The Iterative SDLC model reminds Agile in a sense because you have smaller releases that you can deliver to customers more often and get real-life feedback from them. It is also generally cheaper and easier to make changes that way, so if new technologies are introduced or market preferences shift to something new, you are able to implement these changes into your solution at a relatively low cost. 

The downside of this model is that it can get inefficient and expensive if you don’t have a clear goal and an advanced tech team that works well together and is fully in sync. But if you are confident in your developers or have access to a professional software development company, the Iterative model can work very well. Especially if you only have the key features of the product defined but not all the details. 

#6 Spiral 

The final SDLC model that we will talk about today is the Spiral model. 

It is very flexible and resembles Lean and Agile models a lot. The main idea is that you have the 4 key phases (requirement gathering, design, implementation, testing) and you repeat them over and over again until the final product is ready. 

Spiral is a good fit for the development of highly customised software because your team works in small cycles and releases the solution to users more often. Users then share their feedback which is incorporated into the next cycle and so on. 

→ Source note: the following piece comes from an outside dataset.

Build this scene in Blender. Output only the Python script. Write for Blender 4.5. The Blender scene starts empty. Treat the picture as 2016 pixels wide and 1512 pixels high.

While working with the Spiral model, it is critical to know when to stop, otherwise, your project will “spiral” out of control and budget. 

Final thoughts 

The 6 SDLC models we talked about today all share the same goal – helping the business deliver high-quality solutions to the clients faster and more cost-efficiently. Yet each model achieves that with a different approach, and some of these approaches might work better for your solution than others. So, before you employ Agile, Waterfall, Spiral, or any other methodology, take the time to do the research and decide if it will elevate your development process or drag you down.